Bourguiba ose, « au risque de bousculer certaines personnes », s’attaquer « aux causes profondes de notre régression, aux routines souvent drapées du voile de la religion, aux traditions néfastes, à l’insouciance et à la résignation ». Dans le fameux discours du 18 février 1960, il remet en cause le pouvoir des hommes de religion, les « professeurs », qui appartiennent « à une catégorie d’esprits qui se refusent à raisonner et à se faire un jugement propre à la lumière des enseignements du Coran et de la tradition », compte tenu de leur formation « scholastique qui se borne à enregistrer l’apport des ancêtres et ne prépare guère à faire face à des situations nouvelles. L’intelligence est frappée d’un complexe stérilisant. »
Comme une génération de modernistes tunisiens dont faisaient partie mes grands-pères et mon père, Bourguiba avait une toute autre conception de la religion et mettait l’accent sur le rôle primordial de la raison. Tous partageaient le souci d’être à la hauteur, de contribuer au mieux au développement de notre pays, ils avaient la conviction que l’on allait rattraper le train en marche par l’intelligence et le savoir.

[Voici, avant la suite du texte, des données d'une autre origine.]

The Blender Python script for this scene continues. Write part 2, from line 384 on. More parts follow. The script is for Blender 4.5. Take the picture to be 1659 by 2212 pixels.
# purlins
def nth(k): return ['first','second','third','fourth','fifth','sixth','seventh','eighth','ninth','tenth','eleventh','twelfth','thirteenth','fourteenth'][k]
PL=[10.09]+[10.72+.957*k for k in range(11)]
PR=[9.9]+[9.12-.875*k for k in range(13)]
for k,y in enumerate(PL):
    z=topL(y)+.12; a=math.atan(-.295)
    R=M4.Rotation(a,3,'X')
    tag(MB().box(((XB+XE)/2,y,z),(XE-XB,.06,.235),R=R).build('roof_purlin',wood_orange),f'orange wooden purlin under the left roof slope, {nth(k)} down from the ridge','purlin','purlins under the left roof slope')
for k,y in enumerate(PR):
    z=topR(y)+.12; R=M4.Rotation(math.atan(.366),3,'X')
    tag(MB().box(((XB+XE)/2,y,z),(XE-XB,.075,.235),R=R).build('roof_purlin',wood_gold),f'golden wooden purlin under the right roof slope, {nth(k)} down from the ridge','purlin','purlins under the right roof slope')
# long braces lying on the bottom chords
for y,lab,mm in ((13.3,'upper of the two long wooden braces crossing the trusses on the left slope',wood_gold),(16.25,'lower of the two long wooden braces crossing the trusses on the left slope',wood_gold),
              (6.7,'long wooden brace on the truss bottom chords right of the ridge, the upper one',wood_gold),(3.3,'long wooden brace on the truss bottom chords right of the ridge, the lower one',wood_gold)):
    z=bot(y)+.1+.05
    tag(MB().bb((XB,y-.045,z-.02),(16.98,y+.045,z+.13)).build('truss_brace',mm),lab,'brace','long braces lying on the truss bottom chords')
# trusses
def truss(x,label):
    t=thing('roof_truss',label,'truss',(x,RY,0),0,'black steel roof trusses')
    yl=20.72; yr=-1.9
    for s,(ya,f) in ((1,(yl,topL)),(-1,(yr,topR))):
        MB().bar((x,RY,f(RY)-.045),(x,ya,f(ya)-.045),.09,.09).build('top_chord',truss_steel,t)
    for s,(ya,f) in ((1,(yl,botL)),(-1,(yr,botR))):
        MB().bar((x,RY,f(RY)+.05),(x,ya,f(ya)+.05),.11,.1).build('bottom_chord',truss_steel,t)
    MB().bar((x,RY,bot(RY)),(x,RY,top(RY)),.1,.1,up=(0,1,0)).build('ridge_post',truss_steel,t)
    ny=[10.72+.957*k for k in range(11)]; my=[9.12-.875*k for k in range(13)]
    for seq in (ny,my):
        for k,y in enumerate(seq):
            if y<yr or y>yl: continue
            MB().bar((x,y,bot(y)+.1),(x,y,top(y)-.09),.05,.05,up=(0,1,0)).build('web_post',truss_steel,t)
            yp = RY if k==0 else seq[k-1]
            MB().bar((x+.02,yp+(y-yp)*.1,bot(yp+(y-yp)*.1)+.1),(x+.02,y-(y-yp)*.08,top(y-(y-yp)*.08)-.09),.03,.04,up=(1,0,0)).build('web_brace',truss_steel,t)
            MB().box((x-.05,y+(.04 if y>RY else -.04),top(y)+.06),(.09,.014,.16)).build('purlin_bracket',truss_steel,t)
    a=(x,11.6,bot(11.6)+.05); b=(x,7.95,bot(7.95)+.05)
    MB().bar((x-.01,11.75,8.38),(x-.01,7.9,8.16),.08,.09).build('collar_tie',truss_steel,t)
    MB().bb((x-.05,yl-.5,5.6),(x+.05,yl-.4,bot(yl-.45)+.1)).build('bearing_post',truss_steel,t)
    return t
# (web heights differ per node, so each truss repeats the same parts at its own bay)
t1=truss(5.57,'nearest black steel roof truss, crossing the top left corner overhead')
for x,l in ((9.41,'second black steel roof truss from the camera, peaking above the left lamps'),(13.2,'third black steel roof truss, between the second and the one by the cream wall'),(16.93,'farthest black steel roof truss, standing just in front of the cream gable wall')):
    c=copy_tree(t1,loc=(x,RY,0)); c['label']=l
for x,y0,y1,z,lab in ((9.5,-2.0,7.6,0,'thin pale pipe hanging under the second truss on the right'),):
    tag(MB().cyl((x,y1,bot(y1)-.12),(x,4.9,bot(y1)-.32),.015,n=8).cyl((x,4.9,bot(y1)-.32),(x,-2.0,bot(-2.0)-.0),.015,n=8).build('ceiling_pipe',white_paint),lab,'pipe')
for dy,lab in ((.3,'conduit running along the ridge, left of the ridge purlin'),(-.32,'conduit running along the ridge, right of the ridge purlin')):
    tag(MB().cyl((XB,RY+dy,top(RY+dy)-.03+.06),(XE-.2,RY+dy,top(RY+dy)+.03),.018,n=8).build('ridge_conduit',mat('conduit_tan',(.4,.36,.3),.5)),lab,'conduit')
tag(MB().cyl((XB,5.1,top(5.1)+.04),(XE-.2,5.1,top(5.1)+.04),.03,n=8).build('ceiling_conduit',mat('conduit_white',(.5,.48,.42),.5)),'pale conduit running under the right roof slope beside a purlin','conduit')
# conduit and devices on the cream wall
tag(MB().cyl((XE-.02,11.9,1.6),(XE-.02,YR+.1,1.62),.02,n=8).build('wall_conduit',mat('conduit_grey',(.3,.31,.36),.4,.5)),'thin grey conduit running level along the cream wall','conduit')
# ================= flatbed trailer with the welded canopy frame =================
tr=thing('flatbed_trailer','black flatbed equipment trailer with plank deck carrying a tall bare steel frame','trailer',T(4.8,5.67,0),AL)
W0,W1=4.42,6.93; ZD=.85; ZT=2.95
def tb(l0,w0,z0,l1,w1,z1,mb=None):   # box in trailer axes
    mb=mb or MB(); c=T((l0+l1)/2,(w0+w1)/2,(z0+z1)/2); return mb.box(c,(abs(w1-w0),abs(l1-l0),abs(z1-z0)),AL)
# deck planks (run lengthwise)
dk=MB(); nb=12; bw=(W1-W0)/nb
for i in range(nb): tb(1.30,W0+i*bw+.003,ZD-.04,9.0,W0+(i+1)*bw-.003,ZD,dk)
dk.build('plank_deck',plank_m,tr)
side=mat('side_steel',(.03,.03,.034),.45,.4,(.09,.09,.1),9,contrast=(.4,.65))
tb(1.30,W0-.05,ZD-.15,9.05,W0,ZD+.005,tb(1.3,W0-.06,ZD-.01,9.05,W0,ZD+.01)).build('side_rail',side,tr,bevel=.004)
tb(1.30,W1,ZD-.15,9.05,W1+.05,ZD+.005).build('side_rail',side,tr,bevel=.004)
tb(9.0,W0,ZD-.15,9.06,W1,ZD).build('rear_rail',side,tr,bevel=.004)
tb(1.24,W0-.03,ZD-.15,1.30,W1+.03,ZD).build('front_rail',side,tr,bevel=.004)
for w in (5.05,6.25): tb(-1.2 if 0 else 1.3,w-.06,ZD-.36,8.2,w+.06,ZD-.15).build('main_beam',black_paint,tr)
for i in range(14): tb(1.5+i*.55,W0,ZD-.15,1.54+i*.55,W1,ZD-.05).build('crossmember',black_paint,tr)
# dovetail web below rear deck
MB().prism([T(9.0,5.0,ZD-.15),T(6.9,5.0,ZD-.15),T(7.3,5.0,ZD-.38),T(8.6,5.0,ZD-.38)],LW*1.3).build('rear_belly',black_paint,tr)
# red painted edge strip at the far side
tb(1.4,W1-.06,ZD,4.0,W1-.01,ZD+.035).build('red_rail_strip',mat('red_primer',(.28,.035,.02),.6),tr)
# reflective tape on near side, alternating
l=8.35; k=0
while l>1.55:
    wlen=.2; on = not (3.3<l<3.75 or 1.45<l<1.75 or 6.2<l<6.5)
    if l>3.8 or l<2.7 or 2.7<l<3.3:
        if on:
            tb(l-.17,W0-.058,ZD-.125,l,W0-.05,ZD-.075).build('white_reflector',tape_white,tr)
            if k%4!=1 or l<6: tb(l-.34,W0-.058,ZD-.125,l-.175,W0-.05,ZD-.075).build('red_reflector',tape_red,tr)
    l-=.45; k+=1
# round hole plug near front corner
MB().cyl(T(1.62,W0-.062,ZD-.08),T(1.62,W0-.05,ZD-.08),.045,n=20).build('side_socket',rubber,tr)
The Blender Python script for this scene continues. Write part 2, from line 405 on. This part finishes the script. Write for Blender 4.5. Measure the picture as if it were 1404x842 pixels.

A la lumière de cet épisode de la vie politique tunisienne des toutes premières années de l’indépendance lorsque Bourguiba, jouissant d’une grande popularité, engageait courageusement les grandes réformes qui allaient faire de la Tunisie un Etat moderne, on comprend l’hostilité des islamistes tunisiens à son égard. Ils sont en tout point à l’opposé de Bourguiba qui prônait la raison, s’attaquait au conformisme et à l’héritage encombrant du passé face à ceux qui ont une autre lecture de l’islam, immuable, ne permettant aucune critique ni esprit d’initiative.
Alors, pour ceux qui se réclament de Bourguiba, peut-être que le mois d’abstinence qui commence sera propice à la lecture de ses fameux discours de l’hiver 1960.